DATA LINES —
━━━
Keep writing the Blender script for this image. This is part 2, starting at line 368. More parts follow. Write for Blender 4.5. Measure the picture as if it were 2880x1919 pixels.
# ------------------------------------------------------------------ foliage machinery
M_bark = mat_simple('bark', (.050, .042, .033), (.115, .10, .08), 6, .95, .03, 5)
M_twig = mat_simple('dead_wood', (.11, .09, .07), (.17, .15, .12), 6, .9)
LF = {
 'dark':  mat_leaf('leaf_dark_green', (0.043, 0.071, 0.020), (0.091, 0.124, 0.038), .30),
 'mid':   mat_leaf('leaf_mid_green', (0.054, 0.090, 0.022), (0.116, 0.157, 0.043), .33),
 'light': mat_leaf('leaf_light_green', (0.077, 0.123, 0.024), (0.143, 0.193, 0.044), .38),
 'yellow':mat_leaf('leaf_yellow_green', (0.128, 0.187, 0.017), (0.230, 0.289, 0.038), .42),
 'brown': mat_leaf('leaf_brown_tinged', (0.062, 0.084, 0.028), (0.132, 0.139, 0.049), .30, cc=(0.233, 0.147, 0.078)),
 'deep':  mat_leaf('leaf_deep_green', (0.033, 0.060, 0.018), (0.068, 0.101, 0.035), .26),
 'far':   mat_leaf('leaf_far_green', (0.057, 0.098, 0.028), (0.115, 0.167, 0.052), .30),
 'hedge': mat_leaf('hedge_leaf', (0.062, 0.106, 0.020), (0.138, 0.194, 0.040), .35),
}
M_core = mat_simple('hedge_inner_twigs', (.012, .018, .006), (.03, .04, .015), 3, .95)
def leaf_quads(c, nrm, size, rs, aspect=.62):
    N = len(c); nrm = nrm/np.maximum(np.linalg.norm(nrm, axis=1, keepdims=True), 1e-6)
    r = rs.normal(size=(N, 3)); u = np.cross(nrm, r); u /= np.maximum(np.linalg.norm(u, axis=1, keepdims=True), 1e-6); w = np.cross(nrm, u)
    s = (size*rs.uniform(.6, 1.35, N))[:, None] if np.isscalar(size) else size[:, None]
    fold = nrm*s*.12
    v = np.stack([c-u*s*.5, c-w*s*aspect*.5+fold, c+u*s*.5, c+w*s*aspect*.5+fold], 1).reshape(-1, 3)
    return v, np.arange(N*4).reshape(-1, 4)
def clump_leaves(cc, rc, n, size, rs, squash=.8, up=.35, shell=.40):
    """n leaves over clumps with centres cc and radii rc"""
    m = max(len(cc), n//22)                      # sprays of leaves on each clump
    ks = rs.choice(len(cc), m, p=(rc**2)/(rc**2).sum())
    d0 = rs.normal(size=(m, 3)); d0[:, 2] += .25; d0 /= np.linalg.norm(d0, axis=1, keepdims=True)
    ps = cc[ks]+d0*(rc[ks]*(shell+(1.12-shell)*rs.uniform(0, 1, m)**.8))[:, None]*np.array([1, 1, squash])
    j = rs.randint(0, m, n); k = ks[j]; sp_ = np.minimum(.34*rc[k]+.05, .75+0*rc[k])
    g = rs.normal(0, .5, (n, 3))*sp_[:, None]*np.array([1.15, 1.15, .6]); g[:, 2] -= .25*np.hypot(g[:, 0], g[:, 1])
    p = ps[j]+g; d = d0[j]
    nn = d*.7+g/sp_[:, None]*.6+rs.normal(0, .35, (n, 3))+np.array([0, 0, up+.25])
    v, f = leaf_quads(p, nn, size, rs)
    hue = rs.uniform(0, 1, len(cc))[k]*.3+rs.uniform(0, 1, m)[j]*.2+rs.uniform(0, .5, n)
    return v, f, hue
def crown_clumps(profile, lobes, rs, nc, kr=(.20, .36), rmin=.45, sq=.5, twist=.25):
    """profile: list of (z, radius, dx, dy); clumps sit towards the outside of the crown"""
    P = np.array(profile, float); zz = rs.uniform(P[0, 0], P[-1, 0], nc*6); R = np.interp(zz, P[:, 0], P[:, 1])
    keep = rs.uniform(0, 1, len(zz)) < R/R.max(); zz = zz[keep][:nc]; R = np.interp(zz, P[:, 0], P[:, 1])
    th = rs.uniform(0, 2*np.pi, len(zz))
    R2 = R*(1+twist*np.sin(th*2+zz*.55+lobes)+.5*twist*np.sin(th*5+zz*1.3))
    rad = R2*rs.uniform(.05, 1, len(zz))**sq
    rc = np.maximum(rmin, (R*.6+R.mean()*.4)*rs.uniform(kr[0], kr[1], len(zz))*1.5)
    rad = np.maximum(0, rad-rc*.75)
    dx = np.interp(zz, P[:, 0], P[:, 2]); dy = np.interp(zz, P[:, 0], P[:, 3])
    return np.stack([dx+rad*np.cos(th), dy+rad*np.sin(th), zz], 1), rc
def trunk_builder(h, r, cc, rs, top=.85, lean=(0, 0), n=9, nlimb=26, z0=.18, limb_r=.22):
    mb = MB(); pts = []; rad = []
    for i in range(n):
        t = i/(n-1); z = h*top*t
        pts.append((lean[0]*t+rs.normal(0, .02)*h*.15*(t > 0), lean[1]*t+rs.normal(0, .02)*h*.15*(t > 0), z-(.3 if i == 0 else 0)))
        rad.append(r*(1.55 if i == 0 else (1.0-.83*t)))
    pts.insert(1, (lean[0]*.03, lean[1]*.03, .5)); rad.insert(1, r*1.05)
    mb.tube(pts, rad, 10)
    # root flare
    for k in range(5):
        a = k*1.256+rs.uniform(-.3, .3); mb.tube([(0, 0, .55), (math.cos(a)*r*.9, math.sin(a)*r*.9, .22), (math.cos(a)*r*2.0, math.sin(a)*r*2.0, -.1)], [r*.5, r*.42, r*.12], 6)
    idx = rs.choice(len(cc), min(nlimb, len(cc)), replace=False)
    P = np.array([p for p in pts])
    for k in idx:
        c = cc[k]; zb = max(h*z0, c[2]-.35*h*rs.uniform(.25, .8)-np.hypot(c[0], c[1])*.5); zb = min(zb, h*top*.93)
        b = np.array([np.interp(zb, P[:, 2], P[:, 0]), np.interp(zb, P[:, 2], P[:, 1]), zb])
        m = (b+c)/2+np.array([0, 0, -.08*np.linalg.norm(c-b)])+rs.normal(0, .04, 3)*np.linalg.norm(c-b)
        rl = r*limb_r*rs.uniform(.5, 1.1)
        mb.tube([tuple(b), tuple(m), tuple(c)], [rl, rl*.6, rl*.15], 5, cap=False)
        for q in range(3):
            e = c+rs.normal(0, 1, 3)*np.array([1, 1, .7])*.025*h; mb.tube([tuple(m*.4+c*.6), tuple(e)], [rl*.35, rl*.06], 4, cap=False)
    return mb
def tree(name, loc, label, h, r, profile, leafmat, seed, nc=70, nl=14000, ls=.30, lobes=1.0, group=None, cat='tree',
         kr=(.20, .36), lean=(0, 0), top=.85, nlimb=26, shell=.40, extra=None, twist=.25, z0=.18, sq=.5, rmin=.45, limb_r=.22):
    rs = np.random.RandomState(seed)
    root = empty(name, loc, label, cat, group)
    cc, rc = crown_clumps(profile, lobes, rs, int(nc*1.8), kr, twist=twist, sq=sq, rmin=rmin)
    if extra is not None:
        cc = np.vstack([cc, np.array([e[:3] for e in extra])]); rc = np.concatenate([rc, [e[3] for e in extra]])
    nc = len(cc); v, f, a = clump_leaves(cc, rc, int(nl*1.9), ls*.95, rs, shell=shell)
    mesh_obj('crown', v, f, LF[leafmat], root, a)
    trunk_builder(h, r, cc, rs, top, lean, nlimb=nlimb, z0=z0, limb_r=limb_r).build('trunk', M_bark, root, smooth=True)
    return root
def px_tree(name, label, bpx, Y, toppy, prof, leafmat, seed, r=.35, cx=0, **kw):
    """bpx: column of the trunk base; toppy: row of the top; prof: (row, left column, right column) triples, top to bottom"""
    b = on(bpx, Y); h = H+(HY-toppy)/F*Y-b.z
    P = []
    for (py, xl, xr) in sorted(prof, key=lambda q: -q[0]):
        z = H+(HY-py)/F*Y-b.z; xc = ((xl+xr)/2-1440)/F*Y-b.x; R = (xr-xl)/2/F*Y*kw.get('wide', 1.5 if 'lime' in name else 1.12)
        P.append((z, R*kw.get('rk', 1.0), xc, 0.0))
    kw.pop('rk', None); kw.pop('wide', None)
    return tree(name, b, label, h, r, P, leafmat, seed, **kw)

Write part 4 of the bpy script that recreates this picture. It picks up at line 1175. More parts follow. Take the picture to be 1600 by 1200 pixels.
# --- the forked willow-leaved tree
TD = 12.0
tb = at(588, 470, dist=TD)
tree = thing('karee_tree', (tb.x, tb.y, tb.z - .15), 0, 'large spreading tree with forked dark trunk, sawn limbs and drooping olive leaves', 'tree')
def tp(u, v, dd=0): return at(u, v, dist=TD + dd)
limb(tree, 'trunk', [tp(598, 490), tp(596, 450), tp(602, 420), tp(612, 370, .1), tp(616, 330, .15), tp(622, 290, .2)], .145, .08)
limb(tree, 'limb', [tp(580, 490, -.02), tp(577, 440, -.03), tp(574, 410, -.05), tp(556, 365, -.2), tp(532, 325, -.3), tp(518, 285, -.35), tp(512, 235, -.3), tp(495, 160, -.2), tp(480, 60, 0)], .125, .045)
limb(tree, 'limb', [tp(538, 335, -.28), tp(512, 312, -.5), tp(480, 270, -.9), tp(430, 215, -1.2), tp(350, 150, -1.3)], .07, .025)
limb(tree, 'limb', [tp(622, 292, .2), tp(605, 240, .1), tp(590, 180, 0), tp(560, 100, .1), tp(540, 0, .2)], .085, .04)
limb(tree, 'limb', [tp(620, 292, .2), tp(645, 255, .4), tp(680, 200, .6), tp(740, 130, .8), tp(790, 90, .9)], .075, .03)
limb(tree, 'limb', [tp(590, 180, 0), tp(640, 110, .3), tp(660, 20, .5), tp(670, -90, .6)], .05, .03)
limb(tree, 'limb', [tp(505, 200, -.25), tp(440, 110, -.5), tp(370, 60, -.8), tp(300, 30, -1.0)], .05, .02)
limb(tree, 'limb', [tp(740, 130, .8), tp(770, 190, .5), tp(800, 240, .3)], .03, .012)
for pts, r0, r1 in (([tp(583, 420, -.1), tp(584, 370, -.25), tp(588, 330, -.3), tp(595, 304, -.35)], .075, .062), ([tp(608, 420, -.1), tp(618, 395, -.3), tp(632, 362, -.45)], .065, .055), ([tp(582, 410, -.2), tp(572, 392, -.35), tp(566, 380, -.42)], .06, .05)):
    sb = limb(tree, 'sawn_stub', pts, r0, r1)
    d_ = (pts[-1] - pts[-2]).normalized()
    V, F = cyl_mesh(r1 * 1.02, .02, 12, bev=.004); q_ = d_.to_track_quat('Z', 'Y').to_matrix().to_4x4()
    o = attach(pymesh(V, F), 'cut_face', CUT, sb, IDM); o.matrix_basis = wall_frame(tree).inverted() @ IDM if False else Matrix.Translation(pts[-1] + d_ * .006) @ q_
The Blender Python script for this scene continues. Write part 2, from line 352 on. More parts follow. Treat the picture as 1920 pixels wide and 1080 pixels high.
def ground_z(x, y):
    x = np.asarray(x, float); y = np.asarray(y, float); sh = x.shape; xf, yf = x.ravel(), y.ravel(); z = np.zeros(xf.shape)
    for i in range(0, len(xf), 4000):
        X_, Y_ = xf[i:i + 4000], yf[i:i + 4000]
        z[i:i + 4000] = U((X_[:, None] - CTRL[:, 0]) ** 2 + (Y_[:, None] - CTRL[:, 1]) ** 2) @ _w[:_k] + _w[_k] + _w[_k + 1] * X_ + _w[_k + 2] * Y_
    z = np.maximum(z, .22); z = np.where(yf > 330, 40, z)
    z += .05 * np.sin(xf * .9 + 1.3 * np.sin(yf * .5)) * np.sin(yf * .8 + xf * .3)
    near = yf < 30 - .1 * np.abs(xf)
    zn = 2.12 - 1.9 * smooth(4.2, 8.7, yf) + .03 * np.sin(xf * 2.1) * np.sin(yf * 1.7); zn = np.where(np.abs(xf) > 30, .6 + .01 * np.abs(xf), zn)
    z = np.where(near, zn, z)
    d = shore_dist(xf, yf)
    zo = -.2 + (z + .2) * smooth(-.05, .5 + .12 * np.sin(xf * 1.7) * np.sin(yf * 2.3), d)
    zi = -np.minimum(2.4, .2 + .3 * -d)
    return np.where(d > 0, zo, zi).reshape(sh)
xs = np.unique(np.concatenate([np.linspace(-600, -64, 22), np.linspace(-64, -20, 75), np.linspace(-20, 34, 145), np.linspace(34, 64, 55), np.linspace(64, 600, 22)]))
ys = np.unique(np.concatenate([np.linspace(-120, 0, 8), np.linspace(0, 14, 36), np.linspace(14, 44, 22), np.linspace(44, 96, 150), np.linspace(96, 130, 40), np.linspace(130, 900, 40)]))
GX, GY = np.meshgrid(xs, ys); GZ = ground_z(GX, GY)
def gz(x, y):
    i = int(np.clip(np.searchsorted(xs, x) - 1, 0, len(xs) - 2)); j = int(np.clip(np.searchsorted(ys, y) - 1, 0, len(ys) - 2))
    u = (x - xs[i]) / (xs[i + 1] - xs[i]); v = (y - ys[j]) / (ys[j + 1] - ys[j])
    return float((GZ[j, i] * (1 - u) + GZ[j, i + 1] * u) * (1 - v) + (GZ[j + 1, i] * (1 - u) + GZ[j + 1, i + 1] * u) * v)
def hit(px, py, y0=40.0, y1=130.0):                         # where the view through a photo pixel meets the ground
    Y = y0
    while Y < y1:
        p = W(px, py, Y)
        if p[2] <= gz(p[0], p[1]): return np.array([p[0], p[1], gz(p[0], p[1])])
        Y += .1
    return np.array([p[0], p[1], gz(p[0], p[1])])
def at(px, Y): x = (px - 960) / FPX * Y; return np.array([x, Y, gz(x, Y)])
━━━
WHAT YOU SHOULD DO — Each line containing the word "follow" counts once; say how many such lines there are, giving only the number.

RESPONSE BELOW — 3